Я не люблю народ. Точнее сказать, я панически боюсь его тем старообразным, комическим страхом, что многажды появлялся в русской словесности: страхом близорукого истерика-разночинца, которого мясники в Охотном ряду принимают за шпиона и террориста из Исполнительного Комитета; страхом проклятого родней еврея-выкреста, который первым, чуть слышит шум, выставляет в окно икону Николая Угодника; страхом изгнанного со службы за происхождение чиновника, которому уже отказали в пайках и по первой, и по второй категории, и которого вот-вот придут уплотнять; страхом бывшего секретаря какого-нибудь Зиновьева или Крестинского, когда от него, секретаря, лет пятнадцать спустя здоровенный румяный следователь с колхозным чубом требует подписать показания, что они с бывшим патроном сговаривались убить Калинина и Ежова; страхом харьковского или одесского мальчика-отличника, неожиданно перевезенного родителями в послевоенную Марьину Рощу, и которому теперь каждое утро — каждое утро! — нужно как-нибудь выходить из дому, где-то пережидать перемены, а потом еще и возвращаться из школы; страхом счастливого обладателя фирменного, дядей-дипломатом привезенного битловского «Белого альбома» и самых широких клешей на улице Горького, который нечаянно поехал провожать герлу куда-то на Варшавское шоссе, где еще и метро-то не построили, и теперь ему надо незаметно миновать наблюдающую за ним с остановки автобуса отчаянную компанию; страхом непременного посетителя митингов в поддержку Межрегиональной депутатской группы, который тяжело, долго скандалит с пожилыми родителями, потому что один из всей семьи не хочет в Израиль, но каким-то тревожным краем сознания понимает, что папа, наверное, прав; страхом сонного домашнего эгоиста, которому солнечным апрельским утром по домашнему телефону (а трубку зачем снимал, идиот?) звонит майор из военкомата, ласковый-ласковый, что твой Дед Мороз; страхом бесхарактерного дачного буржуа, которому первый раз в жизни понадобилось ехать в Бюро Технической Инвентаризации, а взяток давать он не умеет, и вдобавок краснеет перед грузными оплывшими женщинами, когда те на него кричат.
III.
Не любишь — ну и не люби, но что именно он тебе сделал, народ-то? Чего ты так сильно боишься? Есть много причин для интеллигентского ожесточения, но все какие-то не такие, все — мнимые, ложные, если вдуматься и разобраться.

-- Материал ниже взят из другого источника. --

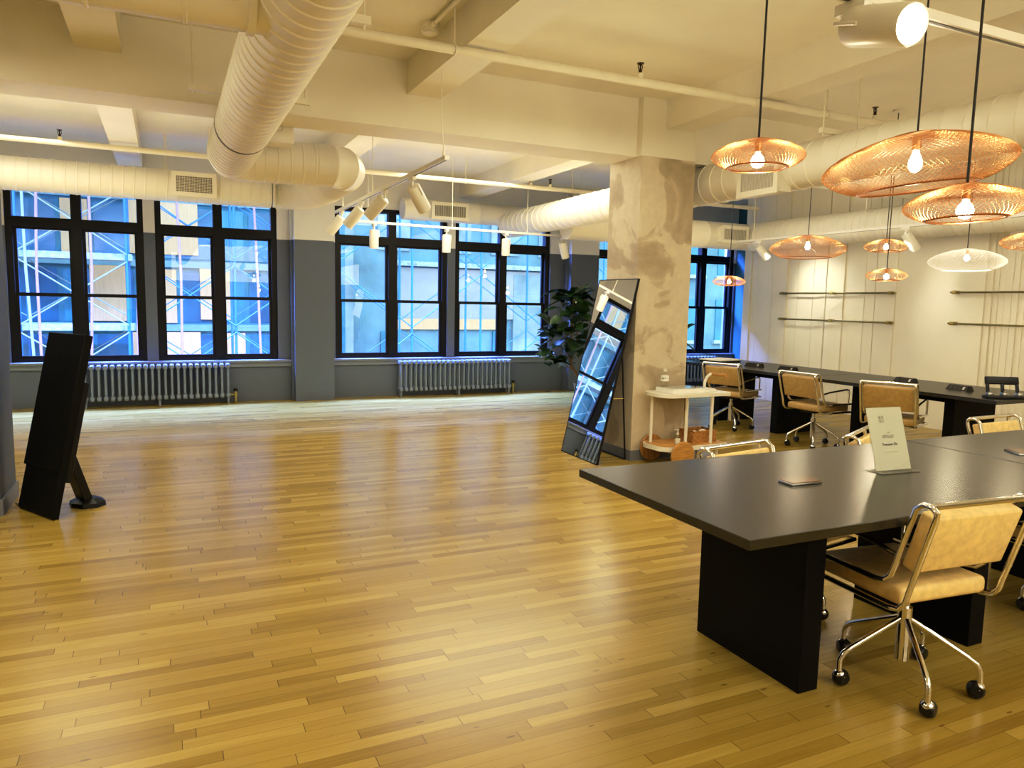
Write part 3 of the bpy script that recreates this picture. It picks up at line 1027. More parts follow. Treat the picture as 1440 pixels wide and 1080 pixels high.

Например, обыватель, мещанин, пролетарий, клерк, менеджер, гегемон якобы отменно глуп, а мы зато очень умны и высокодуховны. Кому как — смотря что считать глупостью. Когда голубоглазая, в совершенстве овладевшая точными науками управления и пиара пейзанка, часто-часто хлопая ресницами, говорит: люблю шарфики! белые шарфики! — на нее невозможно сердиться. Любить белые шарфики вовсе не глупо, они — ровно такое же чудо природы, как и она сама. А вот когда исполненная собственной значимости аспирантка искусствоведения бросает небрежно: в прозе Сорокина концептуально значим скорее контекст, а не текст, — ее хочется придушить, и немедленно. Марш на кухню, концептуалистка, и пусть тебе будут кастрюли контекстом.
А бывает другое: обычные люди грубы, как слоны, и вся наша дрожащая велеречивая тонкость им, видите ли, недоступна. В действительности все ровно наоборот — груб и развязен как раз интеллигент, в то время как обыватель чаще всего трепетен и лиричен. Слова для него ритуальны, он относится к ним с почтением, с романтическим поклонением, будь то объясненье в любви, мат, поэзия или бюрократические обороты. Не то интеллигент, церковь русского языка для которого — не храм, а «наш с батюшкой дом», и обходится он с ним по-свойски, по-домашнему грубо. Он не кушает при свечах с любимым единственным человечком, а жрет с одной бабой.
Далее, народа можно бояться, потому как ведь он, народ, ждет с топором и вообще агрессивен. Чуть менее очевидная, но тоже иллюзия. Подлинно зверские и криминальные типы, злодеи, маньяки, душители, психопаты — как правило, обманчиво тихие, незаметные, бледные немочи и поганки, ни разу не дворники, дальнобойщики и богоносцы. Тот самый, как будто бы страшный, футбольно-телевизионно-пивной человек с красной шеей, вечно маячащий в воображении как угроза, опасность, как хам из толпы, не способен на многое. Его слишком уж видно, в то время как самое дикое зло — это то, чего вы не заметили, то, мимо чего вы прошли.